● **What is being asked**
Only lines holding the string "finishes" are wanted; copy each one from the material.

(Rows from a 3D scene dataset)
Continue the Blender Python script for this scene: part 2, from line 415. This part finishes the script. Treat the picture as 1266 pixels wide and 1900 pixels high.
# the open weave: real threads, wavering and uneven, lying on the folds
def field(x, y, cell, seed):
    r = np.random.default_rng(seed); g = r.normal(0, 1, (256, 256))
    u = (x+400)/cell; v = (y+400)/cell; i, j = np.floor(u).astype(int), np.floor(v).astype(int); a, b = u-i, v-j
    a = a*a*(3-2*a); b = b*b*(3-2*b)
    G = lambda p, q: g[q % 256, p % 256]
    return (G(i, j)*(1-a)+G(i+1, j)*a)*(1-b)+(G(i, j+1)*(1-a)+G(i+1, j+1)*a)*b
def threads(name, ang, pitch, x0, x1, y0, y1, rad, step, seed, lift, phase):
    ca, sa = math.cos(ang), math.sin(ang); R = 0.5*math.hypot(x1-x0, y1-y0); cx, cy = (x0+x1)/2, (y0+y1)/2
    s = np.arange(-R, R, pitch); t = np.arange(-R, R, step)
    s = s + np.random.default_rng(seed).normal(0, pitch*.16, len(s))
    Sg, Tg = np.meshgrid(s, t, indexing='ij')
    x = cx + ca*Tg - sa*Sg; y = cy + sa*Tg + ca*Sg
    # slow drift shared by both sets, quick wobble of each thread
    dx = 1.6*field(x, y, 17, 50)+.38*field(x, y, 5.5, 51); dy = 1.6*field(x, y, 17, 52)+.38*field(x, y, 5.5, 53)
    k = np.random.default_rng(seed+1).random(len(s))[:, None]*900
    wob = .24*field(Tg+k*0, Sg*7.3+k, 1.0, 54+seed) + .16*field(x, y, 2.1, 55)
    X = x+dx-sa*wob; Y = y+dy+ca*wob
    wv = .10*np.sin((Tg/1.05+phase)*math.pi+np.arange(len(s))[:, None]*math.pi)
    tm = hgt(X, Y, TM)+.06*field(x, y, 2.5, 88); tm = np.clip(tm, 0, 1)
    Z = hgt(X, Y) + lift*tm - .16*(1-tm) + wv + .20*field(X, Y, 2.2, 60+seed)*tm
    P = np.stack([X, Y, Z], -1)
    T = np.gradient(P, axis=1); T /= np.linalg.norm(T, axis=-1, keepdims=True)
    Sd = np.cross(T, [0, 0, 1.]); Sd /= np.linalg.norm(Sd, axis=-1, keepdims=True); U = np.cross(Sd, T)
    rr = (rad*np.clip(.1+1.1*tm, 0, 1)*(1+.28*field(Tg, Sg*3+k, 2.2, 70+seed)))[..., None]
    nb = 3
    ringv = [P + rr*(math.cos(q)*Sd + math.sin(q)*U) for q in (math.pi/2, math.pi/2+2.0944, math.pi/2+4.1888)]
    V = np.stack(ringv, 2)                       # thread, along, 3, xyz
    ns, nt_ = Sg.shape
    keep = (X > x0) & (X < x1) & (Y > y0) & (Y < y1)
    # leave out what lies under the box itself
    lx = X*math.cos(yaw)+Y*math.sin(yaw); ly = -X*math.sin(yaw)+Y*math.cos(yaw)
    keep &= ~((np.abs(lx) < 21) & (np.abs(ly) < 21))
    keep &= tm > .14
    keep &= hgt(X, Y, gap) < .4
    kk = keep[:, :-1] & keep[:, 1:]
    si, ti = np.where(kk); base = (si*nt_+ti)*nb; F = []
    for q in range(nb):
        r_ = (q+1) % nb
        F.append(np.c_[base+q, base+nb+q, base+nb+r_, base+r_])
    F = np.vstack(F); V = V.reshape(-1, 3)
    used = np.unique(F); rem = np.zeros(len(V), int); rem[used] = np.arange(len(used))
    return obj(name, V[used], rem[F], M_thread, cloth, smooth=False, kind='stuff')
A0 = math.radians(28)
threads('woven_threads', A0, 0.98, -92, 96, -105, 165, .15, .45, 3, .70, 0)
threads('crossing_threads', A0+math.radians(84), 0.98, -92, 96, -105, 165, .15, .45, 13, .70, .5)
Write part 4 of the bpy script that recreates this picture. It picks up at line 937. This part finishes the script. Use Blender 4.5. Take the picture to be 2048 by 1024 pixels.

● **Answer to the problem**
Continue the Blender Python script for this scene: part 2, from line 415. This part finishes the script. Treat the picture as 1266 pixels wide and 1900 pixels high.
Write part 4 of the bpy script that recreates this picture. It picks up at line 937. This part finishes the script. Use Blender 4.5. Take the picture to be 2048 by 1024 pixels.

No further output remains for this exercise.